Rileggere l'evoluzione del lavoro attraverso le lotte operaie
«Storie di lotte operaie» di Osvaldo Squassina e Renzo Bortolini è un bel libro di storia locale. Poi quella storia raccolta e raccontata dai due sindacalisti Fiom può a qualcuno piacere o non piacere, ma questo è un altro discorso: non sposta però che se gli infortuni nelle fabbriche si sono ridotti, se si è arrivati ai premi di risultato, se a chi lavora viene riconosciuta una sacrosanta dignità, se gli imprenditori hanno scelto di corrispondere integrazioni al reddito contro il caro vita, se la sostenibilità è sempre più un dovere, se la parità di genere è sempre più estesa, se la charity è sempre più diffusa, se il premio anti-sciopero non c’è più e i reparti confino sono stati chiusi, se nelle fabbriche sono arrivate le diete personalizzate e gli asili nido, molto gli operai di oggi lo devono agli operai di ieri che dagli anni Sessanta in avanti hanno sacrificato parte dello stipendio in favore di quelle che potevano apparire battaglie ideologiche, ma in realtà si sono rivelate (considerato come erano le relazioni industriali ieri e come lo sono oggi) un confronto etico.
Il volume
La presentazione nell’Aula Magna dell’Università di Brescia - moderata da Massimo Tedeschi - del libro ha offerto ieri numeri assembleari d’altri tempi: più di duecento persone, vecchi, giovani, silenziosamente attenti, in cui c’erano le storie dell’aristocrazia operaia e di quella sindacale bresciana che, proponendosi come un laboratorio sindacale come più volte abbiamo visto ha così dettato la linea al sindacato nazionale.

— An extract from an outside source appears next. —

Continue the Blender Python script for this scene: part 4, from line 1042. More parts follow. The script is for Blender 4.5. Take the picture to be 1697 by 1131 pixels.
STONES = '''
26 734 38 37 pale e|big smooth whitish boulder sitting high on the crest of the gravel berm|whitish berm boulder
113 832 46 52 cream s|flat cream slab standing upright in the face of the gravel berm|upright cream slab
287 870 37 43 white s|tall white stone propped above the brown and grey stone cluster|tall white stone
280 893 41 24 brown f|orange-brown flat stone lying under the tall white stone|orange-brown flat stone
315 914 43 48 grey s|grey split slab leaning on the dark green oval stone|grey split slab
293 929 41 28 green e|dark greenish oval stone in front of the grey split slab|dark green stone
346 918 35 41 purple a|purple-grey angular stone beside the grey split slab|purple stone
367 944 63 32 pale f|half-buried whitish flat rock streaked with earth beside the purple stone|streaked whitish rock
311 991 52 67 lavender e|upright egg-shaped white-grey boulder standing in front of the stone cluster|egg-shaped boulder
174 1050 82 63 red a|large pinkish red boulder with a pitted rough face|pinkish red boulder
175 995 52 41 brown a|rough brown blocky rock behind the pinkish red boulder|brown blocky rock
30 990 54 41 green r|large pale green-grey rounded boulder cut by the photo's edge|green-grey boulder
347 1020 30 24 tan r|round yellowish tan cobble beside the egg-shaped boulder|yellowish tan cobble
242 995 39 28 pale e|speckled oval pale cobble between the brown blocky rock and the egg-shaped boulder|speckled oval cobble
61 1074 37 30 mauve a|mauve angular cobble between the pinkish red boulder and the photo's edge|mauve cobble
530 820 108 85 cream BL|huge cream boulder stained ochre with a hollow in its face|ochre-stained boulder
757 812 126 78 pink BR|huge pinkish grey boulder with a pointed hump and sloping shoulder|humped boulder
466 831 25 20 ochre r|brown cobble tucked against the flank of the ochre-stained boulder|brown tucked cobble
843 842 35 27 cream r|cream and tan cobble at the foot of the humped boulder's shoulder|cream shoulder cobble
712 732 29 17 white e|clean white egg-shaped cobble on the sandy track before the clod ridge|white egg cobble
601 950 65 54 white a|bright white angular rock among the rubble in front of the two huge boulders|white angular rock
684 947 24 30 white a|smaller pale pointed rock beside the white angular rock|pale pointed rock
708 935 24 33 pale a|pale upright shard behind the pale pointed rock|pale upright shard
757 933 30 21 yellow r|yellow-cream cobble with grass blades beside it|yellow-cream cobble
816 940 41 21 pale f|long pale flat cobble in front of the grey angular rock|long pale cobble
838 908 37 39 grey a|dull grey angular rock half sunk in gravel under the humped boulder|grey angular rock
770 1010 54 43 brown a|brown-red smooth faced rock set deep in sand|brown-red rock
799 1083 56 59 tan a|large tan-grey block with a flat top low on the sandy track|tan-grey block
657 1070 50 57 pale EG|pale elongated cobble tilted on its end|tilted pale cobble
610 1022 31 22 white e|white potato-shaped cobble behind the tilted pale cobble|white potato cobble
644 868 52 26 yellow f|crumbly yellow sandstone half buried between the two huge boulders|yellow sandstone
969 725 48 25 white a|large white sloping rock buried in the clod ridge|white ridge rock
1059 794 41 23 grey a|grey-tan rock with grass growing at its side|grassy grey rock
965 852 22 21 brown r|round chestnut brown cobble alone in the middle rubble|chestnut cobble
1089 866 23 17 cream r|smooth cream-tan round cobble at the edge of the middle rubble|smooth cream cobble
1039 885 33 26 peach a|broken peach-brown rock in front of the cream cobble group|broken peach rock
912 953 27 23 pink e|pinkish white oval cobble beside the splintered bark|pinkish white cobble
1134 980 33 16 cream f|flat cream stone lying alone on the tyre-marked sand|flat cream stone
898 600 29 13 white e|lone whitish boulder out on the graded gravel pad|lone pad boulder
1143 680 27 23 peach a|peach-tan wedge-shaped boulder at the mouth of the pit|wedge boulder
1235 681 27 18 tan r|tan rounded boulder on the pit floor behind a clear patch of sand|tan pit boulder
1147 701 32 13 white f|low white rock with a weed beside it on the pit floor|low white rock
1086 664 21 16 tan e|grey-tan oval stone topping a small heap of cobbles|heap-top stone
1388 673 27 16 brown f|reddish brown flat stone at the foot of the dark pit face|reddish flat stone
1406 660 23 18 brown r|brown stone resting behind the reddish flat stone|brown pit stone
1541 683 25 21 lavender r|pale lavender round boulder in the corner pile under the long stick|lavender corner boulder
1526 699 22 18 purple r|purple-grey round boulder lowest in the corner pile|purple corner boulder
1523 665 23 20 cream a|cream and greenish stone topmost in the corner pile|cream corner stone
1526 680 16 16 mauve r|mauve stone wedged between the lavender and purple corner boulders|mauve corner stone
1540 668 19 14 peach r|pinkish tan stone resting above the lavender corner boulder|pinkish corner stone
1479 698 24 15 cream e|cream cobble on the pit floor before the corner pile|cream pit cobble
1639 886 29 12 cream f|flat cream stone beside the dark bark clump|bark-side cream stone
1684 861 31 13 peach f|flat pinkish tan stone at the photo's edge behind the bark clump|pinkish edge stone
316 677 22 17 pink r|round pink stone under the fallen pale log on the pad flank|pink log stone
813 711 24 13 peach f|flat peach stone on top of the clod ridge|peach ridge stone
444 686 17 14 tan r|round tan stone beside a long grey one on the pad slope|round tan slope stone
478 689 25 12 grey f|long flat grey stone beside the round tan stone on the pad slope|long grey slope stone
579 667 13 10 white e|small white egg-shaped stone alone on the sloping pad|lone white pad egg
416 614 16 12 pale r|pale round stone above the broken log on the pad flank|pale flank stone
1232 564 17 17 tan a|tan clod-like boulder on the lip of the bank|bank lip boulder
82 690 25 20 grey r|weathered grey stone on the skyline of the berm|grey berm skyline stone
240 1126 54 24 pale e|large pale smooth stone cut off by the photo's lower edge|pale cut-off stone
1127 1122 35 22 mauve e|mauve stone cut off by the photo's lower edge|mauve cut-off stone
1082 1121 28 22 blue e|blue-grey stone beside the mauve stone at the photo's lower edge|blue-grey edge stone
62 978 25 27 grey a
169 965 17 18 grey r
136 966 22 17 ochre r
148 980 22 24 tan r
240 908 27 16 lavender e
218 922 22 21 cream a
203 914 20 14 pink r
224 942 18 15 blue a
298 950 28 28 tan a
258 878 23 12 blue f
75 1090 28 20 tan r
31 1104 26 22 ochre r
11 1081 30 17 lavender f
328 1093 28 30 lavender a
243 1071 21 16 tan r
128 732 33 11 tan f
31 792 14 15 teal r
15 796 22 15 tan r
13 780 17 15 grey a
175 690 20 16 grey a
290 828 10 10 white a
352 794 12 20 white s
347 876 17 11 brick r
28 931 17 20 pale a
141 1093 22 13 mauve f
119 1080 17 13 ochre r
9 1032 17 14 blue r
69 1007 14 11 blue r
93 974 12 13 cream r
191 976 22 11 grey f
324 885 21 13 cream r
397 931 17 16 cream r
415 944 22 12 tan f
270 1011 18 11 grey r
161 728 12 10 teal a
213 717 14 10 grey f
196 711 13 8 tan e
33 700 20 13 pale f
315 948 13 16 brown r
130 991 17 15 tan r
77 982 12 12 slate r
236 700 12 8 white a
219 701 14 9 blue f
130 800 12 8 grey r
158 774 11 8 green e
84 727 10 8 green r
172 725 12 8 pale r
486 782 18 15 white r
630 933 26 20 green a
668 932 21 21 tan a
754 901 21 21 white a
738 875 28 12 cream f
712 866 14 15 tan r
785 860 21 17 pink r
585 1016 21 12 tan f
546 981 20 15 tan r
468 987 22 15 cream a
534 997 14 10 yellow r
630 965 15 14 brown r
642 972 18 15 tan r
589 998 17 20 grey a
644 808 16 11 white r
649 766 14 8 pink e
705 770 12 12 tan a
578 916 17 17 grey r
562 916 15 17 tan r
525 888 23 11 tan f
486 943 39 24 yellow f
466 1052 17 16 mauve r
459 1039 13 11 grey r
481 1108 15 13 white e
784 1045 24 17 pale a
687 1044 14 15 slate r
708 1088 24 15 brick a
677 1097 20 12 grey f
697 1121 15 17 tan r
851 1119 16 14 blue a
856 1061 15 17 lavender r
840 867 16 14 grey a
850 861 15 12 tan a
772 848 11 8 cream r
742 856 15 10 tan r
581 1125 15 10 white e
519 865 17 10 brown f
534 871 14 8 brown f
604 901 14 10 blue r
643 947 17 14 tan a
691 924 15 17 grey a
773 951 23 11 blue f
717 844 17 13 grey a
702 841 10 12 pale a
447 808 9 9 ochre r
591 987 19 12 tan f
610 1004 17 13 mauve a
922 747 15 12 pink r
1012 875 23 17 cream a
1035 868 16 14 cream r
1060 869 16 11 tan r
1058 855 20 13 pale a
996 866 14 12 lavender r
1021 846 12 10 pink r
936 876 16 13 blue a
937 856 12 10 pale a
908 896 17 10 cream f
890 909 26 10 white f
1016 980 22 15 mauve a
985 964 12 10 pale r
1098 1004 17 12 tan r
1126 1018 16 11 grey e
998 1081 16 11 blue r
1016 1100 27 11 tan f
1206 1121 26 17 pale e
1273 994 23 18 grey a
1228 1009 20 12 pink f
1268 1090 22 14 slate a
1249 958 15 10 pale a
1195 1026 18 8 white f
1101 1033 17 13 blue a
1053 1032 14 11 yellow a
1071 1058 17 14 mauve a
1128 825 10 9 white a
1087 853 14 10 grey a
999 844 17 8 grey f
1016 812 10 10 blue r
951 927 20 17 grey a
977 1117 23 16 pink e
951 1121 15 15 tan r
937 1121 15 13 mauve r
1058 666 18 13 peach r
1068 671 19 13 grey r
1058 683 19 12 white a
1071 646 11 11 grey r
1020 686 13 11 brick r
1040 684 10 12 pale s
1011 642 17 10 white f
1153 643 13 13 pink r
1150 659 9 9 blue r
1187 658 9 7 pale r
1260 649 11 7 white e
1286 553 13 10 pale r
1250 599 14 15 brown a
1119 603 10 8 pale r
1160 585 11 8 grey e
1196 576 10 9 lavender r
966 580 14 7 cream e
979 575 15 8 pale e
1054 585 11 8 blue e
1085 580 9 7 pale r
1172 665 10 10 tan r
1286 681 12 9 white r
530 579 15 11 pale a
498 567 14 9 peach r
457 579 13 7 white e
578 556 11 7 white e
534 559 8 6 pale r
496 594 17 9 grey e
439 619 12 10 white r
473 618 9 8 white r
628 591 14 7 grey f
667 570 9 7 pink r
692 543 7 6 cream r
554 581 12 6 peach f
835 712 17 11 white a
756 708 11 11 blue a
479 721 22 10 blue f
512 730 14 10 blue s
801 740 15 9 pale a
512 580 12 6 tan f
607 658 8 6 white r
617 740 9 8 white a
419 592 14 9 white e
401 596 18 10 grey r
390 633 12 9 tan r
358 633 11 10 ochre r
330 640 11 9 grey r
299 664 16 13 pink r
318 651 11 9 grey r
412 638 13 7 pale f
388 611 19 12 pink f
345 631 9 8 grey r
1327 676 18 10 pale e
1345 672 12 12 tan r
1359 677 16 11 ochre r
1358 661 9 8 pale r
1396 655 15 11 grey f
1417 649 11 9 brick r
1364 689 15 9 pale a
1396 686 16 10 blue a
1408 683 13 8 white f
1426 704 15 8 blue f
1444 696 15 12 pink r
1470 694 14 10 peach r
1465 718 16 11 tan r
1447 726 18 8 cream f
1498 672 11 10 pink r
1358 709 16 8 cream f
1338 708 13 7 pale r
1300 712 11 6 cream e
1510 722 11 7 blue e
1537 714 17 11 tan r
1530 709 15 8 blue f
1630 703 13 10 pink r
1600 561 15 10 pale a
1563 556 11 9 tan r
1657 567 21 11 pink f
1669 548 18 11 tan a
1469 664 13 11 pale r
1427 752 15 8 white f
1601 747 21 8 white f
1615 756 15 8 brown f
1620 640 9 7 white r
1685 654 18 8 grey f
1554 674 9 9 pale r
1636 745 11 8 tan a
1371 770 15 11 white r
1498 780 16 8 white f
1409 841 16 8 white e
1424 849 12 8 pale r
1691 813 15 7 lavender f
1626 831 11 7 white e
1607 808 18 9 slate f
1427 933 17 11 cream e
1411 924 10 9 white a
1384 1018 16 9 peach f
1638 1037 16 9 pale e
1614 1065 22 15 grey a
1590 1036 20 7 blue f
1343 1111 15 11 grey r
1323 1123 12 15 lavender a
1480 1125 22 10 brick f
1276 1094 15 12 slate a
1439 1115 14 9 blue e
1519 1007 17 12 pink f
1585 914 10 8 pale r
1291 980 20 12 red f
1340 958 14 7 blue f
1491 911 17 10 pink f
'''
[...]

Per esser lette, quelle storie, servono i numeri, che aiutano a capire la drammaticità di alcuni momenti: come alla Marzoli di Palazzolo dove tra il 1959 e il 1968 (l’Italia era uscita a pezzi dalla guerra, come disse Bruno Boni (in molte vertenze mediatore ndr) «avevamo tutti le pezze sul culo», il lavoro c’era, ma a Brescia c’erano anche 36.000 disoccupati, l’emigrazione era intensa) i dipendenti erano scesi da 1983 a 1092 dopo duecento ore di sciopero; il primo pensiero corso alla mente ieri e stato allora «Cosa accadrebbe oggi?», considerando che altri 492 licenziamenti erano stati alla De Angeli Frua di Roè, 200 alla Olcese di Cogno ed altri ancora al Lanificio di Gavardo.
Le storie
Numeri ma anche storie individuali della working class come quella di Agostino Lazzaroni, sindacalista Uilm di Palazzolo, che nel 1954 parte per gli Stati Uniti per partecipare a un progetto riservato ai sindacato definiti «liberi» cioè non legato ai comunisti. Stipendio pagato dai trade unions statunitensi tre volte quello che percepiva in Marzoli. Per i giovani e per i manager delle risorse umane è un libro indispensabile, aiuta a capire stagioni complesse, intricate, contaminate da interessi estranei al lavoro come la strategia della tensione, stagioni che le scienze legate all’organizzazione aziendale, mercato, tecnologia e internazionalizzazione hanno consentito di buttarci alle spalle, sperando non tornino mai più.
I racconti
Squassina e Bortolini aprono ai giovani gli occhi su problemi drammatici come la perdita del lavoro («Il lavoro costruisce la società - ha detto Papa Francesco - è un’esperienza primaria di cittadinanza, che crea comunità»), anticipano storie che oggi appartengono (quasi) all’ordinarietà con la parità di genere. Di Giulia Marelli di Sarezzo, ex operaia della Palazzoli, raccontano gli autori il primo giorno di lavoro il 13 marzo 1963, quindicenne (!) adibita al reparto cassettame.
Al termine della giornata era sfinita per la stanchezza.... con la febbre. Nonostante ciò, il giorno successivo si presenterà ugualmente al lavoro per paura di perdere il posto.... il lavoro era molto pesante (forava con il trapano cassette di ghisa per contenere i quadri) che svolgerà per cinque anni per essere poi trasferita al meno pesante montaggio. E poi, molto altro ancora, con racconti delle vertenze in Atb, Beretta, Pietra, Eredi Gnutti, rinnovi contrattuali. Storie antiche, da cui tutti hanno imparato. Imprenditori e lavoratori.